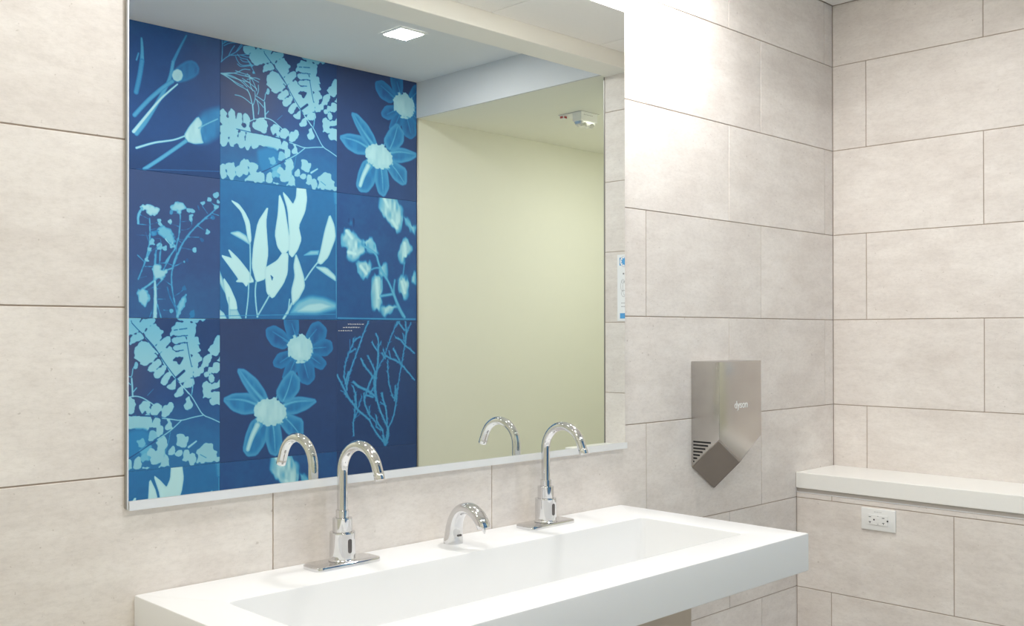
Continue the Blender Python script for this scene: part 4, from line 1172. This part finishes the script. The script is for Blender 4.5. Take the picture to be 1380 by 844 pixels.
# ================================================================== POSTER on the side wall (mostly cropped by the mirror's edge)
PY0, PY1, PZ0, PZ1 = -1.020, -.804, .0055, .2905
po = empty('poster', (-.0005, (PY0 + PY1) / 2, PZ0), 'white poster with blue bands on the side wall, cut by the mirror edge', 'poster')
box('sheet', -.0016, -.0006, PY0, PY1, PZ0, PZ1, M_PAPER, po)
def pm(name, y0, y1, z0, z1, mat, d=.0003): return box(name, -.0016 - d, -.0015, PY0 + y0, PY0 + y1, PZ0 + z0, PZ0 + z1, mat, po)
pm('blue_panel', .012, .024, .238, .272, M_BLUE); pm('footer_band', .014, .202, .010, .033, M_BLUE)
def disc(name, cy_, cz_, r, n, mat, d, spike=0):
    bm = bmesh.new(); N_ = n * 2 if spike else n
    a = []
    for k in range(N_):
        rr = r * (1 - spike * (k % 2)); an = 2 * math.pi * k / N_
        a.append((PY0 + cy_ + rr * math.cos(an), PZ0 + cz_ + rr * math.sin(an) + FZ))
    f = [bm.verts.new((-.0016 - d, y, z)) for y, z in a]; g = [bm.verts.new((-.0015, y, z)) for y, z in a]
    bm.faces.new(f)
    for k in range(N_): bm.faces.new((f[k], f[(k + 1) % N_], g[(k + 1) % N_], g[k]))
    return link(name, to_mesh(bm, name), mat, po)
disc('emblem_ring', .038, .255, .0235, 32, M_GREYPRINT, .0004); disc('emblem_disc', .038, .255, .0225, 32, M_PAPER, .0005); disc('emblem_burst', .038, .255, .0195, 9, M_BLUE, .0007, .38)
boxes('heading_marks', [(-.0019, -.0015, PY0 + .030 + k * .011, PY0 + .037 + k * .011, PZ0 + .199, PZ0 + .206) for k in range(13) if k != 5], M_GREYPRINT, po)
boxes('text_marks', [(-.0019, -.0015, PY0 + .022 + k * .008, PY0 + .027 + k * .008, PZ0 + z, PZ0 + z + .003) for z in (.075, .060) for k in range(20) if k % 5 != 4], M_GREYPRINT, po)
# outline drawing of hands: thin strokes
bm = bmesh.new()
def curve_strip(pts):
    for (y0, z0), (y1, z1) in zip(pts, pts[1:]):
        d = Vector((y1 - y0, z1 - z0)); n = Vector((-d.y, d.x)).normalized() * .0006
        q = [bm.verts.new((-.0019, PY0 + a + s * n.x, PZ0 + b + s * n.y + FZ)) for a, b, s in ((y0, z0, 1), (y1, z1, 1), (y1, z1, -1), (y0, z0, -1))]
        bm.faces.new(q)
for k, (cy_, cz_, r1, r2, a0, a1) in enumerate(((.030, .150, .012, .022, 30, 300), (.040, .140, .010, .030, 60, 330), (.034, .118, .012, .014, 0, 360), (.030, .170, .008, .008, 0, 360), (.052, .150, .008, .024, 100, 420), (.09, .15, .03, .02, 0, 360), (.14, .14, .02, .03, 0, 360), (.12, .16, .03, .012, 0, 300))):
    curve_strip([(cy_ + r1 * math.cos(math.radians(a0 + (a1 - a0) * t / 18)), cz_ + r2 * math.sin(math.radians(a0 + (a1 - a0) * t / 18))) for t in range(19)])
link('hand_drawing', to_mesh(bm, 'hand_drawing'), M_GREYPRINT, po)

# ================================================================== EMERGENCY LIGHT on the passage ceiling
ex, ey, ez = .43, -1.607, 1.0715
em = empty('emergency_light', (ex + .07, ey - .055, ez - .05), 'small white emergency light with clear lens on the passage ceiling, seen in the mirror', 'emergency light')
box('ceiling_plate', ex - .002, ex + .130, ey - .150, ey + .003, ez - .0050, ez - .0002, M_PLASTIC, em, bev=.0008)
box('shadow_gap', ex - .004, ex + .134, ey - .154, ey + .005, ez - .0012, ez - .0001, M_TRIM, em)
box('test_block', ex + .002, ex + .03, ey - .148, ey - .122, ez - .020, ez - .005, M_PLASTIC, em, bev=.001)
box('housing', ex, ex + .125, ey - .060, ey, ez - .047, ez - .0035, M_PLASTIC, em, bev=.003, seg=2)
lps = [[(a, b, ez - .047 + FZ) for a, b in rrect(ex + .004, ex + .121, ey - .058, ey - .002, .010)], [(a, b, ez - .060 + FZ) for a, b in rrect(ex + .008, ex + .117, ey - .055, ey - .005, .010)], [(a, b, ez - .071 + FZ) for a, b in rrect(ex + .020, ex + .105, ey - .048, ey - .012, .010)]]
link('lens', loft('lens', lps, angle=30), M_LENS, em)
for px in (ex + .034, ex + .090):
    m = lathe('lamp_head', [(.016, 0), (.024, -.012), (.0245, -.020), (.012, -.0245)], 20); m.transform(Matrix.Translation((px, ey - .024, ez - .046 + FZ)))
    link('lamp_head', m, M_CHROME, em)
box('red_mark', ex + .0005, ex + .0021, ey - .145, ey - .127, ez - .018, ez - .008, M_RED, em)
box('red_mark', ex + .006, ex + .026, ey - .1225, ey - .1214, ez - .018, ez - .008, M_RED, em)
boxes('printed_line', [(ex + .02 + k * .012, ex + .026 + k * .012, ey, ey + .0004, ez - .017, ez - .014) for k in range(6)], M_GREYPRINT, em)

# ================================================================== DOWNLIGHTS
_lamp_proto = None
for i, (lx, ly, lz, pf, lab) in enumerate(LAMPS):
    if _lamp_proto is None:
        t = empty('downlight', (lx, ly, lz), lab, 'downlight', 'square recessed downlights')
        bm = bmesh.new(); h = .064
        lo = [[(sx * k, sy * k, z) for sx, sy in ((-1, -1), (1, -1), (1, 1), (-1, 1))] for k, z in ((h + .014, -.0002), (h + .013, -.003), (h + .001, -.0042), (h, -.0012))]
        rings = [[bm.verts.new(p) for p in l_] for l_ in lo]
        for a, b in zip(rings, rings[1:]):
            for k in range(4): bm.faces.new((a[k], a[(k + 1) % 4], b[(k + 1) % 4], b[k]))
        o = link('frame', to_mesh(bm, 'frame'), M_PLASTIC, t, world=False); o.location = (0, 0, 0)
        bm = bmesh.new(); bm_box(bm, -h, h, -h, h, -.0015, -.0003)
        o = link('diffuser', to_mesh(bm, 'diffuser'), M_LAMP, t, world=False); o.location = (0, 0, 0)
        _lamp_proto = t
    else:
        t = _lamp_proto.copy(); COL.objects.link(t); t.location = (lx, ly, lz + FZ); t['label'] = lab
        for ch in _lamp_proto.children:
            if ch.type == 'MESH':
                c = ch.copy(); COL.objects.link(c); c.parent = t
    ld = bpy.data.lights.new('lamp_light', 'AREA'); ld.shape = 'SQUARE'; ld.size = .12; ld.energy = LAMP_W * pf; ld.color = LAMP_COL
    lo_ = bpy.data.objects.new('lamp_light', ld); COL.objects.link(lo_); lo_.parent = t; lo_.location = (0, 0, -.006)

........

*SET EXERCISE*. Your copy of the data above should match it exactly, except that pictures are left out.

*SOLUTION FOR THIS PROBLEM*.
Continue the Blender Python script for this scene: part 4, from line 1172. This part finishes the script. The script is for Blender 4.5. Take the picture to be 1380 by 844 pixels.
# ================================================================== POSTER on the side wall (mostly cropped by the mirror's edge)
PY0, PY1, PZ0, PZ1 = -1.020, -.804, .0055, .2905
po = empty('poster', (-.0005, (PY0 + PY1) / 2, PZ0), 'white poster with blue bands on the side wall, cut by the mirror edge', 'poster')
box('sheet', -.0016, -.0006, PY0, PY1, PZ0, PZ1, M_PAPER, po)
def pm(name, y0, y1, z0, z1, mat, d=.0003): return box(name, -.0016 - d, -.0015, PY0 + y0, PY0 + y1, PZ0 + z0, PZ0 + z1, mat, po)
pm('blue_panel', .012, .024, .238, .272, M_BLUE); pm('footer_band', .014, .202, .010, .033, M_BLUE)
def disc(name, cy_, cz_, r, n, mat, d, spike=0):
    bm = bmesh.new(); N_ = n * 2 if spike else n
    a = []
    for k in range(N_):
        rr = r * (1 - spike * (k % 2)); an = 2 * math.pi * k / N_
        a.append((PY0 + cy_ + rr * math.cos(an), PZ0 + cz_ + rr * math.sin(an) + FZ))
    f = [bm.verts.new((-.0016 - d, y, z)) for y, z in a]; g = [bm.verts.new((-.0015, y, z)) for y, z in a]
    bm.faces.new(f)
    for k in range(N_): bm.faces.new((f[k], f[(k + 1) % N_], g[(k + 1) % N_], g[k]))
    return link(name, to_mesh(bm, name), mat, po)
disc('emblem_ring', .038, .255, .0235, 32, M_GREYPRINT, .0004); disc('emblem_disc', .038, .255, .0225, 32, M_PAPER, .0005); disc('emblem_burst', .038, .255, .0195, 9, M_BLUE, .0007, .38)
boxes('heading_marks', [(-.0019, -.0015, PY0 + .030 + k * .011, PY0 + .037 + k * .011, PZ0 + .199, PZ0 + .206) for k in range(13) if k != 5], M_GREYPRINT, po)
boxes('text_marks', [(-.0019, -.0015, PY0 + .022 + k * .008, PY0 + .027 + k * .008, PZ0 + z, PZ0 + z + .003) for z in (.075, .060) for k in range(20) if k % 5 != 4], M_GREYPRINT, po)
# outline drawing of hands: thin strokes
bm = bmesh.new()
def curve_strip(pts):
    for (y0, z0), (y1, z1) in zip(pts, pts[1:]):
        d = Vector((y1 - y0, z1 - z0)); n = Vector((-d.y, d.x)).normalized() * .0006
        q = [bm.verts.new((-.0019, PY0 + a + s * n.x, PZ0 + b + s * n.y + FZ)) for a, b, s in ((y0, z0, 1), (y1, z1, 1), (y1, z1, -1), (y0, z0, -1))]
        bm.faces.new(q)
for k, (cy_, cz_, r1, r2, a0, a1) in enumerate(((.030, .150, .012, .022, 30, 300), (.040, .140, .010, .030, 60, 330), (.034, .118, .012, .014, 0, 360), (.030, .170, .008, .008, 0, 360), (.052, .150, .008, .024, 100, 420), (.09, .15, .03, .02, 0, 360), (.14, .14, .02, .03, 0, 360), (.12, .16, .03, .012, 0, 300))):
    curve_strip([(cy_ + r1 * math.cos(math.radians(a0 + (a1 - a0) * t / 18)), cz_ + r2 * math.sin(math.radians(a0 + (a1 - a0) * t / 18))) for t in range(19)])
link('hand_drawing', to_mesh(bm, 'hand_drawing'), M_GREYPRINT, po)

# ================================================================== EMERGENCY LIGHT on the passage ceiling
ex, ey, ez = .43, -1.607, 1.0715
em = empty('emergency_light', (ex + .07, ey - .055, ez - .05), 'small white emergency light with clear lens on the passage ceiling, seen in the mirror', 'emergency light')
box('ceiling_plate', ex - .002, ex + .130, ey - .150, ey + .003, ez - .0050, ez - .0002, M_PLASTIC, em, bev=.0008)
box('shadow_gap', ex - .004, ex + .134, ey - .154, ey + .005, ez - .0012, ez - .0001, M_TRIM, em)
box('test_block', ex + .002, ex + .03, ey - .148, ey - .122, ez - .020, ez - .005, M_PLASTIC, em, bev=.001)
box('housing', ex, ex + .125, ey - .060, ey, ez - .047, ez - .0035, M_PLASTIC, em, bev=.003, seg=2)
lps = [[(a, b, ez - .047 + FZ) for a, b in rrect(ex + .004, ex + .121, ey - .058, ey - .002, .010)], [(a, b, ez - .060 + FZ) for a, b in rrect(ex + .008, ex + .117, ey - .055, ey - .005, .010)], [(a, b, ez - .071 + FZ) for a, b in rrect(ex + .020, ex + .105, ey - .048, ey - .012, .010)]]
link('lens', loft('lens', lps, angle=30), M_LENS, em)
for px in (ex + .034, ex + .090):
    m = lathe('lamp_head', [(.016, 0), (.024, -.012), (.0245, -.020), (.012, -.0245)], 20); m.transform(Matrix.Translation((px, ey - .024, ez - .046 + FZ)))
    link('lamp_head', m, M_CHROME, em)
box('red_mark', ex + .0005, ex + .0021, ey - .145, ey - .127, ez - .018, ez - .008, M_RED, em)
box('red_mark', ex + .006, ex + .026, ey - .1225, ey - .1214, ez - .018, ez - .008, M_RED, em)
boxes('printed_line', [(ex + .02 + k * .012, ex + .026 + k * .012, ey, ey + .0004, ez - .017, ez - .014) for k in range(6)], M_GREYPRINT, em)

# ================================================================== DOWNLIGHTS
_lamp_proto = None
for i, (lx, ly, lz, pf, lab) in enumerate(LAMPS):
    if _lamp_proto is None:
        t = empty('downlight', (lx, ly, lz), lab, 'downlight', 'square recessed downlights')
        bm = bmesh.new(); h = .064
        lo = [[(sx * k, sy * k, z) for sx, sy in ((-1, -1), (1, -1), (1, 1), (-1, 1))] for k, z in ((h + .014, -.0002), (h + .013, -.003), (h + .001, -.0042), (h, -.0012))]
        rings = [[bm.verts.new(p) for p in l_] for l_ in lo]
        for a, b in zip(rings, rings[1:]):
            for k in range(4): bm.faces.new((a[k], a[(k + 1) % 4], b[(k + 1) % 4], b[k]))
        o = link('frame', to_mesh(bm, 'frame'), M_PLASTIC, t, world=False); o.location = (0, 0, 0)
        bm = bmesh.new(); bm_box(bm, -h, h, -h, h, -.0015, -.0003)
        o = link('diffuser', to_mesh(bm, 'diffuser'), M_LAMP, t, world=False); o.location = (0, 0, 0)
        _lamp_proto = t
    else:
        t = _lamp_proto.copy(); COL.objects.link(t); t.location = (lx, ly, lz + FZ); t['label'] = lab
        for ch in _lamp_proto.children:
            if ch.type == 'MESH':
                c = ch.copy(); COL.objects.link(c); c.parent = t
    ld = bpy.data.lights.new('lamp_light', 'AREA'); ld.shape = 'SQUARE'; ld.size = .12; ld.energy = LAMP_W * pf; ld.color = LAMP_COL
    lo_ = bpy.data.objects.new('lamp_light', ld); COL.objects.link(lo_); lo_.parent = t; lo_.location = (0, 0, -.006)